Do I need to sell it even more for you? Didn’t think so.

Here we’re reviewing the Funimation 25th Anniversary edition home release, which conveniently enough packs both the DVD and Blu-Ray version of the movie. Visually, since creator Katsuhiro Otomo described Akira the movie as being a visual experience, the animation is top notch. It blew everything out of the water in 1988 and holds up even now. Truly, it’s a fantastic animated movie to have restored and enjoyed in Blu-Ray format. Audio-wise this release is a phenomenon as well, because it has what’s called the hypersonic track of the movie. What is the hypersonic track? Well, I hardly understand all the science, but the composer of Akira happens to also be a science guy who has published papers on what he calls the hypersonic effect which is basically that even though some audio vibrates at frequencies our ears can’t pick up (ultrasound), the audio at that inaudible frequency is still supposed to have some sort of psychological effect on humans. So, for the blu-ray release of Akira, the original analog audio was remixed into the highest possible audio quality available on blu-ray (higher than high-budget Hollywood movies). Some consider the 5.1 surround sound on Akira to be the best audio of any blu-ray movie yet.

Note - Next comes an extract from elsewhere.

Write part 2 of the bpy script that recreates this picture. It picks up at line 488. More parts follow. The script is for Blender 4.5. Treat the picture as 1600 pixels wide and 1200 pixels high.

As for the bonus features, Funimation doesn’t really pack the definitive completist edition of the movie, but we do get lots of bonus features like a feature on how the music was recorded, an interview with Katsuhiro Otomo, storyboards, a plethora of trailers, and all three audio tracks of the movie (the original 1988 dub, the 2001 dub, and the original Japanese track). So, without completely swimming in bonus features, it has enough features to keep me content.

The Akira 25th Anniversary edition is a must-have for fans of animation, of home video, of audio, and of cinema in general. Enough now, just go own it!